5°. Enfin, on a fait grand bruit de cet exemplaire du livre de la loi trouvé dans le temple sous le roi Josias (2 Chroniques 34.14), et l’on en a conclu que ce livre pouvait bien avoir été fabriqué par les prêtres. Mais que le Pentateuque (car c’est de ce livre tout entier qu’il s’agit dans ce passage) existât du temps de Josias et avant, c’est ce que prouvent les nombreuses allusions des prophètes, et en particulier de Jérémie. Il est naturel de supposer que c’était l’exemplaire sacré, écrit de la main même de Moïse, qui avait été égaré sous des rois impies, et l’on comprend que sa découverte, surtout dans les circonstances où se trouvait le royaume, ait dû faire une profonde impression.
Sous le rapport littéraire, nous nous bornerons à citer ici les paroles d’un écrivain qui, sans négliger peut-être le fond, s’attache davantage à la forme, et dont le témoignage, en pareille matière, est intéressant, quoiqu’il ne soit pas neuf : « Il n’est pas nécessaire, dit-il dans sa Bibliothèque sacrée, d’insister sur l’excellence du Pentateuque, à le considérer seulement sous le rapport littéraire. On sait que tous les peuples se sont accordés à y chercher les modèles du sublime, et que l’histoire de Joseph, qui termine la Genèse, est un chef-d’œuvre de naïveté, d’éloquence et de sentiment, auquel rien ne peut être comparé dans l’ancienne littérature. » (Nodier).
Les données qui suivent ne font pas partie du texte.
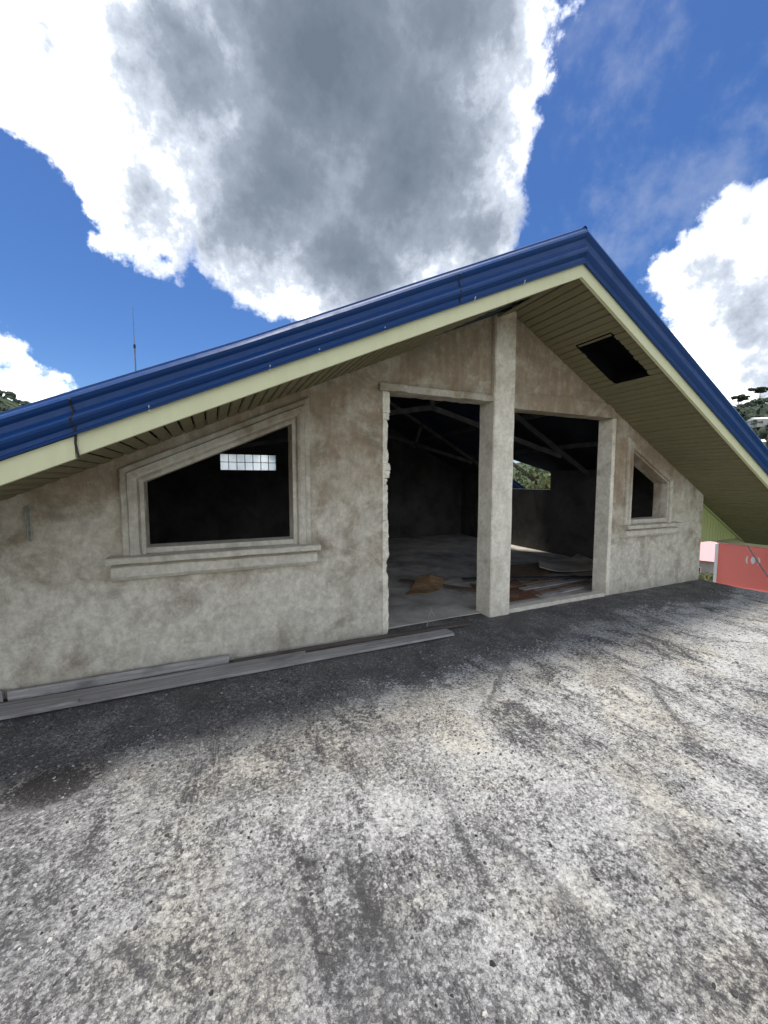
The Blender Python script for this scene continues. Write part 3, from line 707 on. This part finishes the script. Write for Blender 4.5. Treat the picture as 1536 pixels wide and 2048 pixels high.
# ------------------------------------------------------------------ loose timber along the foot of the wall
def plank(name, a, b_, wd, th, mat, label, group=None, tilt=0.0, warp_=0.006, seed=0, knots=True):
    """a, b: centre points of the underside ends"""
    a, b_ = Vector(a), Vector(b_); d = b_ - a; L = d.length; d.normalize()
    bm = bmesh.new(); prim_box(bm, (L / 2, 0, th / 2), (L, wd, th))
    bmesh.ops.subdivide_edges(bm, edges=[e for e in bm.edges if abs(e.verts[0].co.x - e.verts[1].co.x) > L * 0.5], cuts=max(6, int(L * 12)))
    for v in bm.verts:
        n_ = mnoise.noise_vector(Vector((v.co.x * 1.3 + seed * 7, v.co.y * 2, v.co.z * 2)))
        f_ = mnoise.noise_vector(Vector((v.co.x * 12 + seed * 3, v.co.y * 20, v.co.z * 20)))
        v.co.y += n_.y * warp_ + f_.y * 0.002; v.co.z += max(0, n_.z * warp_) + f_.z * 0.0012
        if v.co.x < 0.001 or v.co.x > L - 0.001: v.co.x += f_.x * 0.010
    o = obj(name, bm, mat)
    side = Vector((0, 0, 1)).cross(d).normalized(); up = d.cross(side)
    rot = Matrix((d, side, up)).transposed().to_4x4() @ Matrix.Rotation(tilt, 4, 'X')
    o.matrix_world = Matrix.Translation(a) @ rot
    tag(o, label, 'plank', group)
    return o
G1 = 'weathered planks along the foot of the wall'
plank('timber_plank', (-1.75, -0.225, 0.006), (1.98, -0.255, 0.006), 0.125, 0.022, 'wood_grey', 'long grey plank lying flat, the foremost at the foot of the wall', G1, seed=1)
plank('timber_plank', (-1.8, -0.128, 0.004), (0.66, -0.150, 0.004), 0.050, 0.020, 'wood_grey', 'narrow grey plank lying between the long plank and the wall', G1, seed=2)
plank('timber_plank', (-1.12, -0.300, 0.031), (-0.80, -0.297, 0.031), 0.045, 0.014, 'wood_grey', 'short grey offcut on the left end of the long plank', G1, seed=3)
plank('timber_plank', (-1.22, -0.058, 0.008), (0.085, -0.060, 0.008), 0.022, 0.062, 'wood_grey', 'grey board standing on edge against the wall below the left window', G1, tilt=-0.16, seed=4)
plank('timber_plank', (-1.9, -0.055, 0.008), (-1.25, -0.055, 0.008), 0.024, 0.070, 'wood_grey', 'stub of grey board on edge at the left edge of the picture', G1, tilt=-0.12, seed=5)
plank('timber_plank', (0.12, -0.085, 0.008), (2.28, -0.125, 0.008), 0.060, 0.016, 'wood_dark', 'thin dark brown batten behind the long plank, ending by the column', G1, seed=6)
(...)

Grandpierre, dans ses Éssais sur le Pentateuque (que leur titre ne caractérise pas d’une manière très exacte), a examiné la plupart des questions qui, dans les livres de Moïse, soulèvent des difficultés morales, historiques ou naturelles. Son travail, sur les points qu’il traite, est bon à consulter comme commentaire ; c’est même à peu près le seul ouvrage que nous possédions dans ce genre.